Tuesday, December 5, 2017

Lost time


Combray: Proust's home town

À la recherche du temps perdu.  In recent years, this overall title of Proust's series of seven quasi-autobiographical novels has been generally translated as In Search of Lost Time.  Appropriate, I've always felt.  Over the years, my impression has been that this is a masterpiece to be admired, to be quoted, to be the subject of allusion -- but not, God forbid, to be read.  

Lost time.  Life is too short.  My remaining years are now too few; they were too few when I was 35!  Too much time is lost in too many ways, without my reading the never-ending reminiscences of a neurotic man who worries his memories of the past to death, like a dog with a bone.  I never really understood exactly what Proust was attempting to accomplish in his masterpiece -- I still don't, really -- and I wasn't all that interested in finding out.

Then, twenty or so years ago, I spent one early morning after another, before anyone else awoke, sitting on a patio in Maui reading the four books of Lawrence Durrell's Alexandria Quartet.  Beautiful, strange, thought-provoking books.  Somewhere I heard them described as "Proustian."  Hmm.  But I still wasn't tempted.

Later, in 2009, I read André Aciman's earliest novel, Call Me by Your Name (released this month as a movie), and learned that Aciman was a noted scholar of Proust.  His writing style and his obsessions intrigued me, and over the years I've read yet another of Aciman's noveIs, and his memoir of growing up in Egypt, and a couple of collections of his essays.  There's a thread that runs through all his works -- a focus on how we perceive time and how we construct, perceive,and reconstruct memory.  His work is also called Proustian.

Today was the last straw.  I was reading an essay by David Foster Wallace -- whom nobody would ever classify as a Proustian writer -- describing his experiences as a teenager playing tennis in Illinois.  He described the flatness of southern Illinois as one crosses it by automobile thusly:

...you could see any town you were aimed at the very moment it came around the earth's curve, and the only part of Proust that really moved me in college was the early description of the kid's geometric relation to the distant church spire at Combray.

Wallace, not surprisingly, didn't sound like a fan of Proust -- but he was familiar with Proust.  He had read Proust.  He knew Proust well enough to use an episode from Proust to make a point.

Before dinner, I realized I had nothing planned for the evening.  I could fritter away my time on Facebook, or in looking up odd items on-line.  Or I could dip my toe in the Proustian waters.  The first novel in the seven-volume series -- Swann's Way -- was available on Kindle for 99 cents.  I couldn't afford not to buy it, and so I did.

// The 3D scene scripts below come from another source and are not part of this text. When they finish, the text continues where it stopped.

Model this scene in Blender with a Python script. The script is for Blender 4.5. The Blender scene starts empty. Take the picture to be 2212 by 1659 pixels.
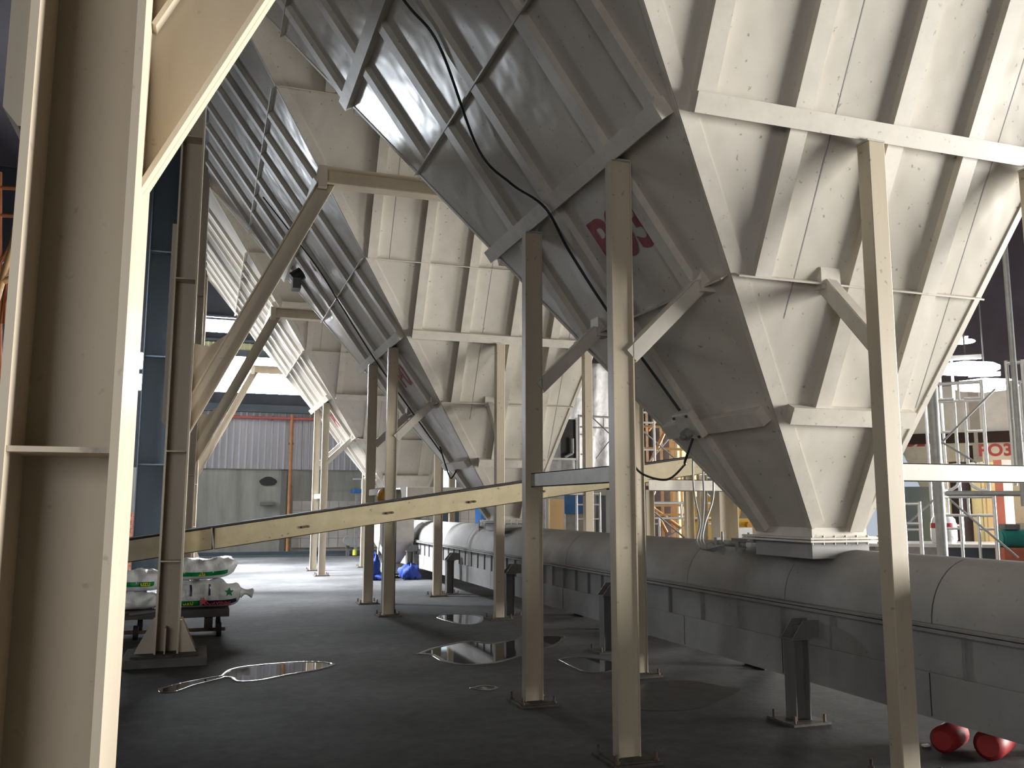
import bpy, math, random
from mathutils import Vector, Matrix
random.seed(7)
PI = math.pi
scn = bpy.context.scene
C = scn.collection

# ------------------------------------------------------------------ camera
F_PX, PITCH, YAW, ROLL = 1911.4, 0.1364, 0.3321, 0.0015
fw = Vector((math.sin(YAW)*math.cos(PITCH), math.cos(YAW)*math.cos(PITCH), math.sin(PITCH)))
rt0 = Vector((math.cos(YAW), -math.sin(YAW), 0)); up0 = rt0.cross(fw)
rt = rt0*math.cos(ROLL) + up0*math.sin(ROLL); up = -rt0*math.sin(ROLL) + up0*math.cos(ROLL)
CAM = Vector((0, 0, 1.6))
cd = bpy.data.cameras.new('camera'); cam = bpy.data.objects.new('camera', cd); C.objects.link(cam)
cd.sensor_width = 36; cd.lens = F_PX/2212*36; cd.clip_start = 0.05; cd.clip_end = 200
m = Matrix((rt, up, -fw)).transposed().to_4x4(); m.translation = CAM; cam.matrix_world = m
scn.camera = cam
def ray(x, y): return fw + rt*((x-1106)/F_PX) + up*((829.5-y)/F_PX)
def atY(x, y, Y): r = ray(x, y); return CAM + r*(Y/r.y)
def atX(x, y, X): r = ray(x, y); return CAM + r*(X/r.x)
def atZ(x, y, z=0): r = ray(x, y); return CAM + r*((z-1.6)/r.z)

# ------------------------------------------------------------------ light
scn.view_settings.view_transform = 'Standard'; scn.view_settings.look = 'None'
scn.view_settings.gamma = 1; scn.view_settings.exposure = 0.0
scn.view_settings.use_curve_mapping = False
w = bpy.data.worlds.new('world'); scn.world = w; w.use_nodes = True
w.node_tree.nodes['Background'].inputs[0].default_value = (0.80, 0.88, 1.0, 1)
w.node_tree.nodes['Background'].inputs[1].default_value = 0.6
def area(name, loc, target, sx, sy, power, col=(1, 1, 1)):
    l = bpy.data.lights.new(name, 'AREA'); l.shape = 'RECTANGLE'; l.size = sx; l.size_y = sy
    l.energy = power; l.color = col
    o = bpy.data.objects.new(name, l); C.objects.link(o); o.location = loc
    d = Vector(target) - Vector(loc); o.rotation_euler = d.to_track_quat('-Z', 'Y').to_euler()
    return o
# daylight through the big side doors in the right wall (beyond the frame), then added fill lights
area('daylight_side_door', (16.6, 0.0, 2.4), (2.5, 2.6, 2.4), 6.0, 3.6, 1180, (1.0, 0.97, 0.92)).data.spread = math.radians(72)
area('daylight_rear_side_door', (16.6, 19.5, 2.0), (0, 19.5, 2.0), 6.0, 3.0, 1500, (1.0, 0.94, 0.85))
area('added_fill_mid_side', (16.6, 9.8, 1.35), (4.3, 12.3, 1.7), 5.0, 2.3, 520, (1.0, 0.97, 0.92)).data.spread = math.radians(60)  # unseen opening added to light the floor patch and middle hopper
area('added_fill_behind', (-4.5, -7.6, 3.0), (-2.0, 2, 2.9), 4.5, 4.0, 330, (0.98, 0.97, 0.96))  # soft fill added behind the camera, no doorway in that wall
area('added_fill_left', (-7.8, 26.3, 5.0), (0, 24.0, 3.6), 4.5, 2.0, 1050, (0.86, 0.93, 1.0))  # added light at the left wall, giving glints on the hopper faces
area('added_fill_roof', (-5.6, 22.5, 10.6), (1.5, 22.0, 0), 6.5, 2.4, 2700, (0.95, 0.97, 1.0)).data.spread = math.radians(54)  # added beam to brighten the far floor, no opening in the ceiling

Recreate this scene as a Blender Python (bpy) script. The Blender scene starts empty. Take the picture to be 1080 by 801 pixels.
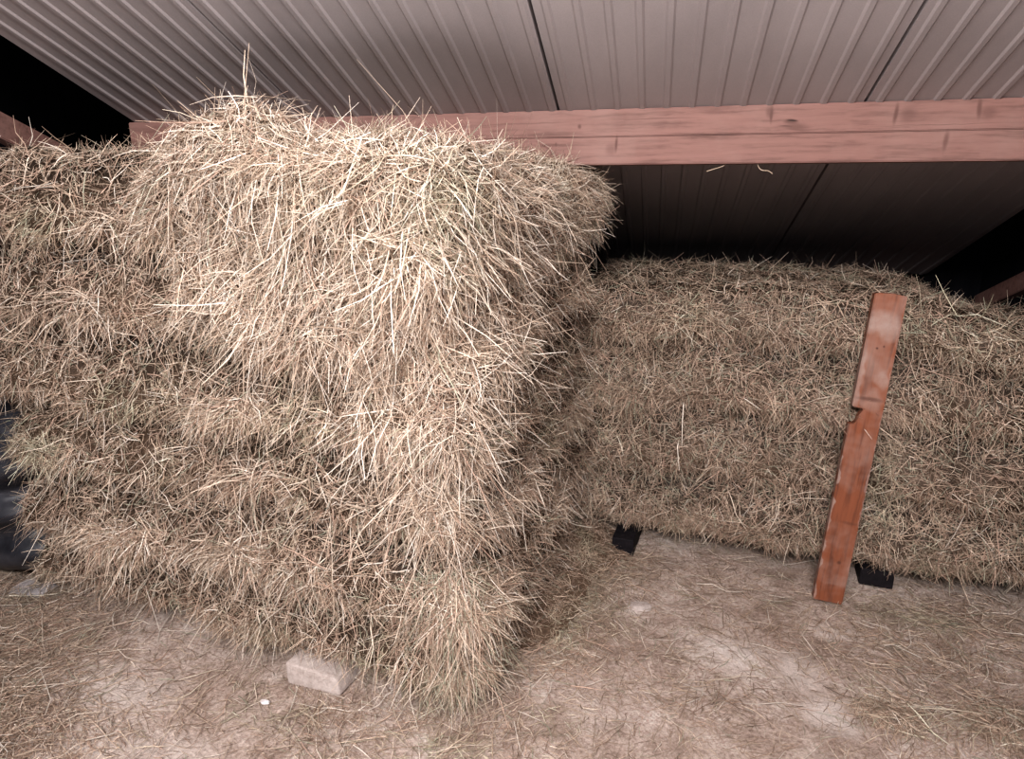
import bpy, bmesh, math, random
import numpy as np
from mathutils import Vector, Matrix, Euler
rng = np.random.default_rng(11)
random.seed(5)
col = bpy.context.scene.collection
sc = bpy.context.scene

# ------------------------------------------------------------------ helpers
def tag(o, label=None, cat=None, group=None, kind=None):
    if label: o['label'] = label
    if cat: o['category'] = cat
    if group: o['group'] = group
    if kind: o['kind'] = kind
    return o

def nz(v):
    return v / np.maximum(np.linalg.norm(v, axis=-1, keepdims=True), 1e-9)

def vnoise(P, scale, seed=0):
    """value noise in [-1,1] at points P, feature size = scale"""
    Q = P / scale + 137.3
    I = np.floor(Q).astype(np.int64); F = Q - I; F = F * F * (3 - 2 * F)
    def h(i, j, k):
        n = (i * 73856093) ^ (j * 19349663) ^ (k * 83492791) ^ (seed * 2654435)
        n = (n ^ (n >> 13)) * 1274126177 & 0x7fffffff
        n = (n ^ (n >> 11)) * 668265263 & 0x7fffffff
        return ((n >> 7) & 0xffff) / 32767.5 - 1
    r = 0
    for a in (0, 1):
        for b in (0, 1):
            for c in (0, 1):
                w = (F[:, 0] if a else 1 - F[:, 0]) * (F[:, 1] if b else 1 - F[:, 1]) * (F[:, 2] if c else 1 - F[:, 2])
                r = r + w * h(I[:, 0] + a, I[:, 1] + b, I[:, 2] + c)
    return r

def sstep(a, b, x):
    t = np.clip((x - a) / (b - a), 0, 1)
    return t * t * (3 - 2 * t)

def quad_mesh(name, V, Q, C, mat, smooth=None):
    me = bpy.data.meshes.new(name)
    n, m = len(V), len(Q)
    me.vertices.add(n); me.vertices.foreach_set('co', V.astype(np.float32).ravel())
    me.loops.add(m * 4); me.loops.foreach_set('vertex_index', Q.astype(np.int32).ravel())
    me.polygons.add(m)
    me.polygons.foreach_set('loop_start', np.arange(0, m * 4, 4, dtype=np.int32))
    if smooth is not None:
        me.polygons.foreach_set('use_smooth', smooth)
    me.update(calc_edges=True)
    if C is not None:
        ca = me.color_attributes.new('tint', 'FLOAT_COLOR', 'POINT')
        ca.data.foreach_set('color', np.concatenate([C, np.ones((n, 1))], 1).astype(np.float32).ravel())
    me.materials.append(mat)
    return me

def link(name, me, parent=None):
    o = bpy.data.objects.new(name, me); col.objects.link(o)
    if parent: o.parent = parent
    return o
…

I've now read the first ten percent of Swann's Way -- a novel of over 500 pages.  The adult narrator is describing his memories as a young boy, maybe nine or ten years old -- a boy who, like Proust, is significantly named "Marcel."  What's happened in this first ten percent?  Essentially, Marcel has been distraught because he was put to bed without having a chance to kiss his mother good night.  And because there's a party downstairs, she won't be coming up to his room to kiss him good night in bed.  When I say "distraught," I mean that he is sobbing and on the verge of a total breakdown.  He finally entices her to his room, but is unable to enjoy his triumph because he knows he has irritated and gravely disappointed his mother -- his parents have been trying to get him to "grow up," to stop being such a "mother's boy."

And that's pretty much it. 

A book can be like a hike.  Some hikes have a goal so enticing that you'll endure any hardship to hike all the way to the end.  Other hikes also have a goal, but it's the hike itself you enjoy.  You are sampling the scenery and the trail; if you get bored or short of time, there's no shame in returning home short of the goal.  My decision to sample Proust is closer to the second kind of hiking.  I do hope to read Swann's Way all the way to the end -- but if I get sufficiently bored I won't hesitate to toss it aside and go on to something else.  We'll see.

I suspect that if I do complete Swann's Way, I'll be satisfied.  I won't need to read the six succeeding volumes.  Summiting Mt. Rainier didn't force me to go on to tackle Denali and Everest.  And I didn't.